When Judge of Probate Edmund J. Cogswell wrote about Kentville in 1895, he mentioned the town’s seven hotels. Foremost among them, he said, was the Royal Oak and the Kentville Hotel, the former according to Cogswell being the better of the two.
Much later, in 1932, Leslie Eugene Dennison reminisced in The Advertiser about Kentville, covering the same period Cogswell wrote about. Dennison recalled the town having only five hotels or inns and he doesn’t mention the Royal Oak.
Surprisingly, Cogswell and Dennison fail to mention what for a time was the grandest hotel in Kentville and certainly in the Annapolis Valley. This was the Hotel Aberdeen which for about 40 years beginning in 1892 was the leading hostelry and social center. Before being torn down and replaced by an even more magnificent hotel in 1930, the Aberdeen stood in a prominent place near the railroad station. Kentville’s dominant position as the railway’s headquarters likely influenced the decision to place the Aberdeen there.

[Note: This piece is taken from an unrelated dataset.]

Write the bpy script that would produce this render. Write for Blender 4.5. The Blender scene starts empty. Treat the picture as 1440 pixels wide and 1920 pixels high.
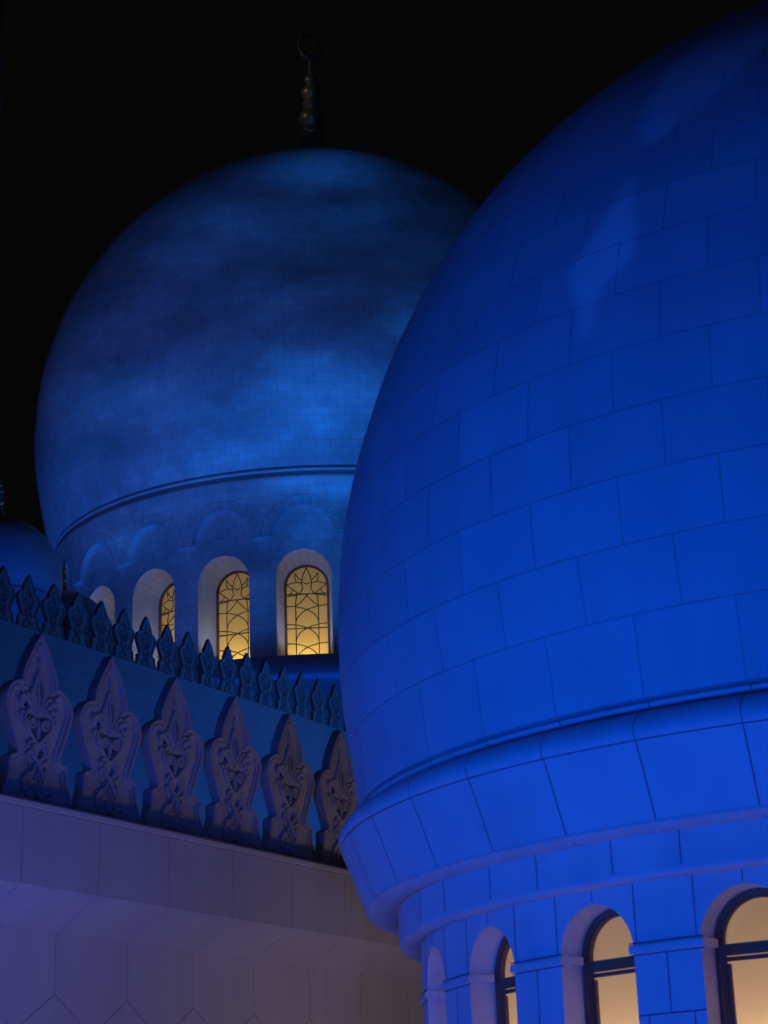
import bpy, bmesh, math, random
from math import pi, sin, cos, tan, sqrt, radians, atan2, hypot
from mathutils import Vector, Matrix
from mathutils.geometry import tessellate_polygon

random.seed(7)
sc = bpy.context.scene
COL = sc.collection

# ---------------------------------------------------------------- camera (eye at the origin, ground 1.7 m below)
PITCH, ROLL, F = radians(19.2125), radians(2.039), 3672.0
fw = Vector((0, cos(PITCH), sin(PITCH)))
up0 = Vector((0, -sin(PITCH), cos(PITCH)))
rt0 = Vector((1, 0, 0))
rt = rt0 * cos(ROLL) - up0 * sin(ROLL)
up = rt0 * sin(ROLL) + up0 * cos(ROLL)
cam = bpy.data.cameras.new("camera")
cam.sensor_fit = 'VERTICAL'
cam.sensor_height = 36.0
cam.sensor_width = 27.0
cam.lens = 36.0 * F / 1920.0
cam.clip_end = 20000
cam.dof.use_dof = True
cam.dof.focus_distance = 80.0
cam.dof.aperture_fstop = 5.0
co = bpy.data.objects.new("camera", cam)
M4 = Matrix.Identity(4)
for i in range(3):
    M4[i][0], M4[i][1], M4[i][2] = rt[i], up[i], -fw[i]
co.matrix_world = M4
COL.objects.link(co)
sc.camera = co

# ---------------------------------------------------------------- night sky
wd = bpy.data.worlds.new("World")
sc.world = wd
wd.use_nodes = True
bg = wd.node_tree.nodes["Background"]
bg.inputs[0].default_value = (0.0017, 0.0017, 0.0019, 1)
bg.inputs[1].default_value = 1.0
sc.view_settings.view_transform = 'Standard'
sc.view_settings.look = 'None'
sc.view_settings.exposure = 0
sc.view_settings.gamma = 1
sc.cycles.use_adaptive_sampling = True
sc.cycles.max_bounces = 6
sc.cycles.diffuse_bounces = 3
sc.cycles.sample_clamp_indirect = 2.0

BLUE = (0.0, 0.092, 1.0)
CLOUDBLUE = (0.012, 0.2, 1.0)
WARM = (1.0, 0.62, 0.36)


def spot(name, loc, target, color, power, size=60, blend=0.6, radius=0.15):
    l = bpy.data.lights.new(name, 'SPOT')
    l.energy, l.color, l.spot_size, l.spot_blend, l.shadow_soft_size = power, color, radians(size), blend, radius
    o = bpy.data.objects.new(name, l)
    o.location = loc
    d = Vector(target) - Vector(loc)
    o.rotation_euler = d.to_track_quat('-Z', 'Y').to_euler()
    COL.objects.link(o)
    return o


def point(name, loc, color, power, radius=0.1):
    l = bpy.data.lights.new(name, 'POINT')
    l.energy, l.color, l.shadow_soft_size = power, color, radius
    o = bpy.data.objects.new(name, l)
    o.location = loc
    COL.objects.link(o)
    return o


# ---------------------------------------------------------------- layout (from measurement of the photograph)
ND = 20.0
na = radians(15.331)
NAX = Vector((ND * sin(na), ND * cos(na), 0))            # axis of the near dome
FDIST = 115.0
fa = radians(-1.945)
FAX = Vector((FDIST * sin(fa), FDIST * cos(fa), 0))      # axis of the great dome
wa = radians(30.615)
WU = Vector((sin(wa), cos(wa), 0))                       # direction the parapet walls run
WN = Vector((-cos(wa), sin(wa), 0))                      # away from the viewer


def W(s, w, z):
    return WU * s + WN * w + Vector((0, 0, z))


# ---- lamps -------------------------------------------------------------------------------------------------
def around(ax, r, deg, z):
    a = radians(deg)
    return Vector((ax.x + r * cos(a), ax.y + r * sin(a), z))


# blue floods round the near dome, standing on the terrace below the picture
for ang_, pw in ((182, 540), (207, 1840), (232, 1740), (258, 1180)):
    spot("blue_flood", around(NAX, 17.0, ang_, -1.4), around(NAX, 4.5, ang_, 3.3), BLUE, pw, 84, 1.0, 0.25)
spot("blue_flood", around(NAX, 27, 238, -0.5), around(NAX, 3.5, 238, 8.0), BLUE, 1500, 44, 1.0, 0.3)
# warm spots added at the foot of the near drum in place of floor bounce
for k in range(-5, 5):
    a = 222.65 + 360.0 / 23 * (k + 0.5)
    spot("warm_bounce_fill", around(NAX, 5.78, a, -0.9), around(NAX, 5.30, a, 2.3), (1.0, 0.66, 0.66), 3.4, 70, 0.7, 0.05)

# parapet wall: warm wash from the right, blue wash from the left
spot("wall_warm", W(27.5, 6.6, -1.2), W(20.5, 14.4, 3.8), (1.0, 0.70, 0.66), 262, 84, 1.0, 0.4)
spot("wall_warm", W(21.8, 11.4, 0.3), W(20.4, 14.4, 3.6), (1.0, 0.72, 0.62), 23, 130, 1.0, 0.3)
spot("wall_blue", W(15.2, 11.0, 0.5), W(14.9, 14.4, 3.2), (0.22, 0.22, 1.0), 106, 130, 1.0, 0.35)
# roof between the two walls: added blue fill spots in mid air, then uplights
for s in (72, 88):
    spot("wall_fill_blue", W(s, 22.0, 11.0), W(s - 18, 42.6, 18.0), (0.03, 0.19, 1.0), 3300, 80, 0.9, 0.5)
spot("wall_fill_blue", W(50, 16.0, 9.0), W(52, 42.6, 18.0), (0.025, 0.15, 1.0), 520, 100, 0.9, 0.5)
for s in (48, 56, 64):
    spot("roof_blue", W(s, 37.0, 4.2), W(s, 42.8, 11.0), (0.0, 0.15, 1.0), 330, 110, 0.9, 0.4)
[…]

Among the numerous A. L. Hardy photographs of the Aberdeen that have survived is one reproduced many times in The Advertiser and in various historical publications. You’ll find it in Louis Comeau’s pictorial history of Kentville, for example.
Oddly, photographs and brief write-ups are the only record you’ll find on the Aberdeen despite its once prominent position in Kentville. How many rooms did the Aberdeen have in its three stories? What about its ambience, its dining room, its bar room? What conveniences did it offer besides the Union Bank and the fact that it was conveniently located close to the railway station? What did it cost to stay there overnight?
Search as I have, I’ve been unable to find answers to these questions. I can tell you the year the Aberdeen was built (1892) who built it (Daniel McLeod) when the railway purchased it and changed the name to the Cornwallis Inn (1920) and when the railway tore it down and built a larger, grander Cornwallis Inn across the other side of town (1930).
Other than these facts (that anyone can discover with a few minutes of research) I have no other information on the Aberdeen. Mabel Nichols Kentville history, The Devil’s Half Acre, contains a short history of the Aberdeen and from the researching I’ve done, this is the only written record currently available.

This photograph of Hotel Aberdeen likely was taken during or after 1894 since the Union Bank of Halifax opened there in that year.